§ **Direction**
Go through the data below and gather each line containing "part".

§ **Dataset entries**

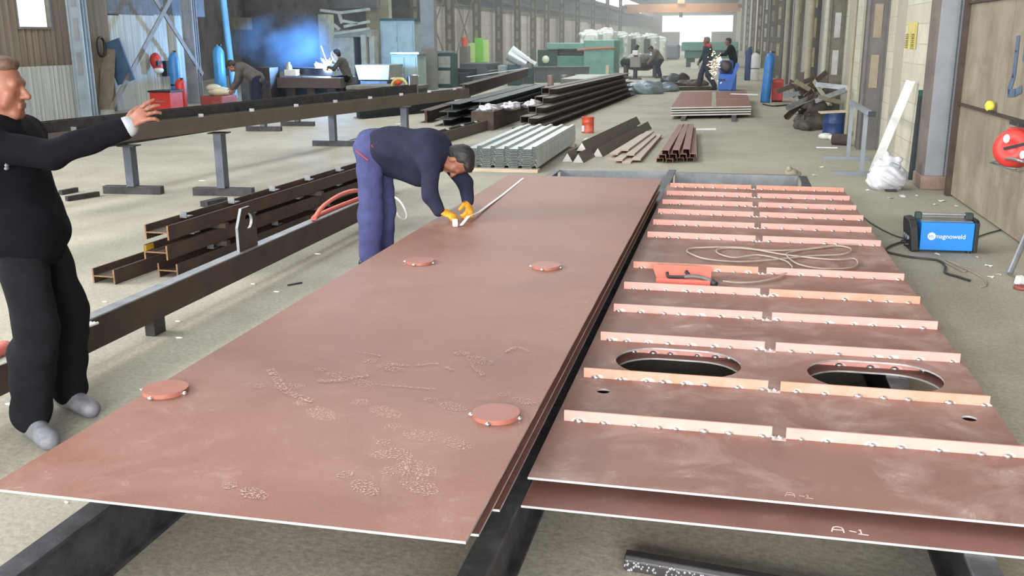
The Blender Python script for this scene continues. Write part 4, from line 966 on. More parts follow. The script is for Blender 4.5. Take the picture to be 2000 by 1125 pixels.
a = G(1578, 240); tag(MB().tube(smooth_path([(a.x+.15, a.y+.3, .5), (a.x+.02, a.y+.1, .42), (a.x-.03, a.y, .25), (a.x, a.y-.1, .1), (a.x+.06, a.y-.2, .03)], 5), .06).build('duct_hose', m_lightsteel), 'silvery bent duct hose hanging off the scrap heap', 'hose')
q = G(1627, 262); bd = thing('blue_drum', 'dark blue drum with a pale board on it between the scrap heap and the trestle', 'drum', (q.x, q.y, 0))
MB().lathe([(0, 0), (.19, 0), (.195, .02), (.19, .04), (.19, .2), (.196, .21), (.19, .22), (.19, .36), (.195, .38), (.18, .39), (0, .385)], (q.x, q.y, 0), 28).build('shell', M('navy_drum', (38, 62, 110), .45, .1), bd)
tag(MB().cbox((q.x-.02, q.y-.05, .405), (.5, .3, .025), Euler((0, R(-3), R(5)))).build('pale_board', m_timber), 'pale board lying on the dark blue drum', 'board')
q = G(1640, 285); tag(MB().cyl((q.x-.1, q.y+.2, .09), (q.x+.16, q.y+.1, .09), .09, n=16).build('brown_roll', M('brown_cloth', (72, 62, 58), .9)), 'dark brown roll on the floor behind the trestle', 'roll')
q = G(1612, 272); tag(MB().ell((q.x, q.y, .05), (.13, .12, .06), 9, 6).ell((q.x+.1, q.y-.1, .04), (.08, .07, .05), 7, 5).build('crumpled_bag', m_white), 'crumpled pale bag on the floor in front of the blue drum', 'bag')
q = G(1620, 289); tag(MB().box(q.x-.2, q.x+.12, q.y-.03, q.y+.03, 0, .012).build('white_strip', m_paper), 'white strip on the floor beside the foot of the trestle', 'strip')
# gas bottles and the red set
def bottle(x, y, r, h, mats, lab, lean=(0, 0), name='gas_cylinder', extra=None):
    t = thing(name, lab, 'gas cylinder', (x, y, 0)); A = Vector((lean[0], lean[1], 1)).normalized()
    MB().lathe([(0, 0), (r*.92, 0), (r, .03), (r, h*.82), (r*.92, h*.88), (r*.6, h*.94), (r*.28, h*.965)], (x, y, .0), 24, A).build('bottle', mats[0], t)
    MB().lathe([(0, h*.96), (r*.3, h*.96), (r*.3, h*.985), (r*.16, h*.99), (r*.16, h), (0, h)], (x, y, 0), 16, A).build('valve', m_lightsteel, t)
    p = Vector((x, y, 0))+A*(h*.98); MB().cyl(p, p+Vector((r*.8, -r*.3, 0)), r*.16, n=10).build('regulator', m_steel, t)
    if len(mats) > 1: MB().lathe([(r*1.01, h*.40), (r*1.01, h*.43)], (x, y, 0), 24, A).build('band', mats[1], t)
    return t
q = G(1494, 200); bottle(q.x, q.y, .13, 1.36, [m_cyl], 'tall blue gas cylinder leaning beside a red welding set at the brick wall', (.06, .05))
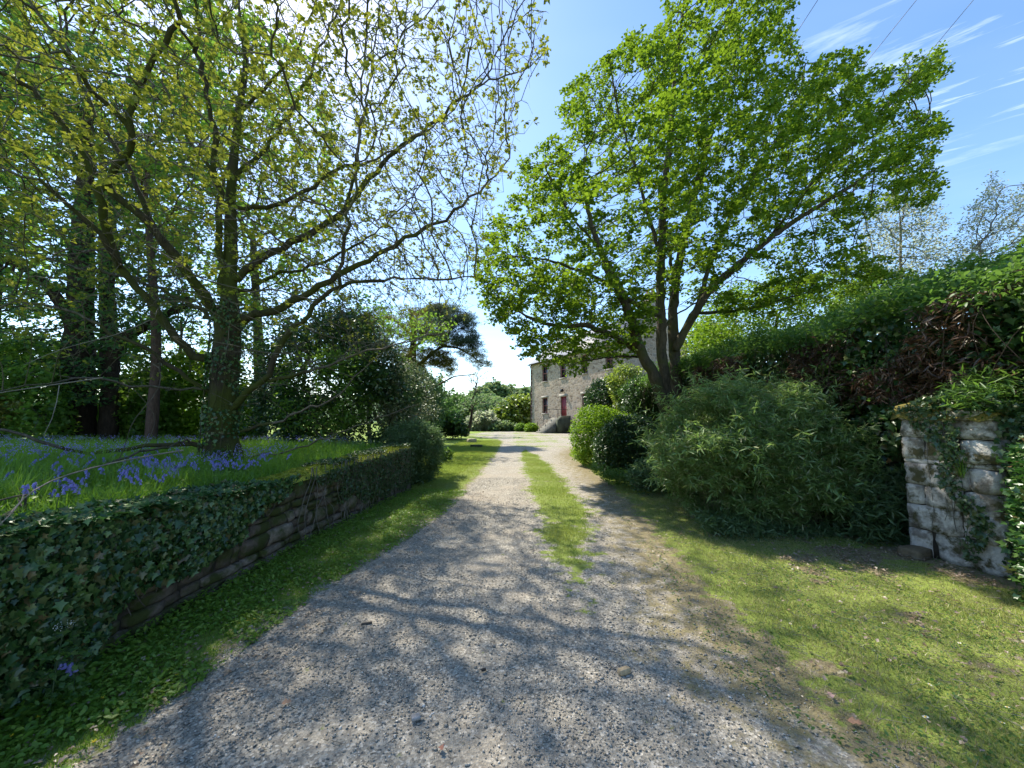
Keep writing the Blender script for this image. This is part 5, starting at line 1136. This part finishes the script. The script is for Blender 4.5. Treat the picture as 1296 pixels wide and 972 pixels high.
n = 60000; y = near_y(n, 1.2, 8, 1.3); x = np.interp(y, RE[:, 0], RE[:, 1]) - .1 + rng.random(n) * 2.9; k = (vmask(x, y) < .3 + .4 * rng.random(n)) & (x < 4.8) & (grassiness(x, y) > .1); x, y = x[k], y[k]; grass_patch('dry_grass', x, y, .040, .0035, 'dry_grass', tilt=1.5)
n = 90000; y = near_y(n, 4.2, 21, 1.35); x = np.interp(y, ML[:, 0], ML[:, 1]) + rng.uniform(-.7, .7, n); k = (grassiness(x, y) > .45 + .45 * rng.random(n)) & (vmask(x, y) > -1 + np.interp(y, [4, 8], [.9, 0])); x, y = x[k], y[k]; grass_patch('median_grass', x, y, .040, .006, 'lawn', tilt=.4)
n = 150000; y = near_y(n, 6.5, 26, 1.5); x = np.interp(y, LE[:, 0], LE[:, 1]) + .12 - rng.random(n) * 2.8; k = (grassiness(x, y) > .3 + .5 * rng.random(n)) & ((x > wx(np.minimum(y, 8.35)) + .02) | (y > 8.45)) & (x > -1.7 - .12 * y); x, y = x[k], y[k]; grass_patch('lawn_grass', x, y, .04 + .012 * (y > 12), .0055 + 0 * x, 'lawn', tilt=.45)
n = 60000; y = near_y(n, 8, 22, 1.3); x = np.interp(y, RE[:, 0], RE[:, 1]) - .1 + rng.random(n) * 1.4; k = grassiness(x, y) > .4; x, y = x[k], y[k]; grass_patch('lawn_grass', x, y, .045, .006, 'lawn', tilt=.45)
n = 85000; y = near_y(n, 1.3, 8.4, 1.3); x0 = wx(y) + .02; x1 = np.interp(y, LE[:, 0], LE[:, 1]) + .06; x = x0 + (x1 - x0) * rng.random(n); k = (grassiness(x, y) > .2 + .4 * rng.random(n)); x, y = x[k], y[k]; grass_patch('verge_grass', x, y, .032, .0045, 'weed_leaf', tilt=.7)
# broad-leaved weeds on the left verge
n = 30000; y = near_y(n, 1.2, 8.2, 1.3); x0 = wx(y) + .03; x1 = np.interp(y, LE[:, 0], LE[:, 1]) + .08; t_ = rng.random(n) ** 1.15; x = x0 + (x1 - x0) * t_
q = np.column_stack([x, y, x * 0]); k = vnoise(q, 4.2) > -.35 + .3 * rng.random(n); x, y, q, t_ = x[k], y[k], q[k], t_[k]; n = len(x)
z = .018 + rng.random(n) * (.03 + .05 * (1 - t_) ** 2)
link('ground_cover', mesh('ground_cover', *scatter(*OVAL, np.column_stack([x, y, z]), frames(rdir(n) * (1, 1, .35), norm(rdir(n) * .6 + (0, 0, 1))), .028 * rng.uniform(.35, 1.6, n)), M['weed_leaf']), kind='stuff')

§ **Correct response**
The Blender Python script for this scene continues. Write part 4, from line 966 on. More parts follow. The script is for Blender 4.5. Take the picture to be 2000 by 1125 pixels.
Keep writing the Blender script for this image. This is part 5, starting at line 1136. This part finishes the script. The script is for Blender 4.5. Treat the picture as 1296 pixels wide and 972 pixels high.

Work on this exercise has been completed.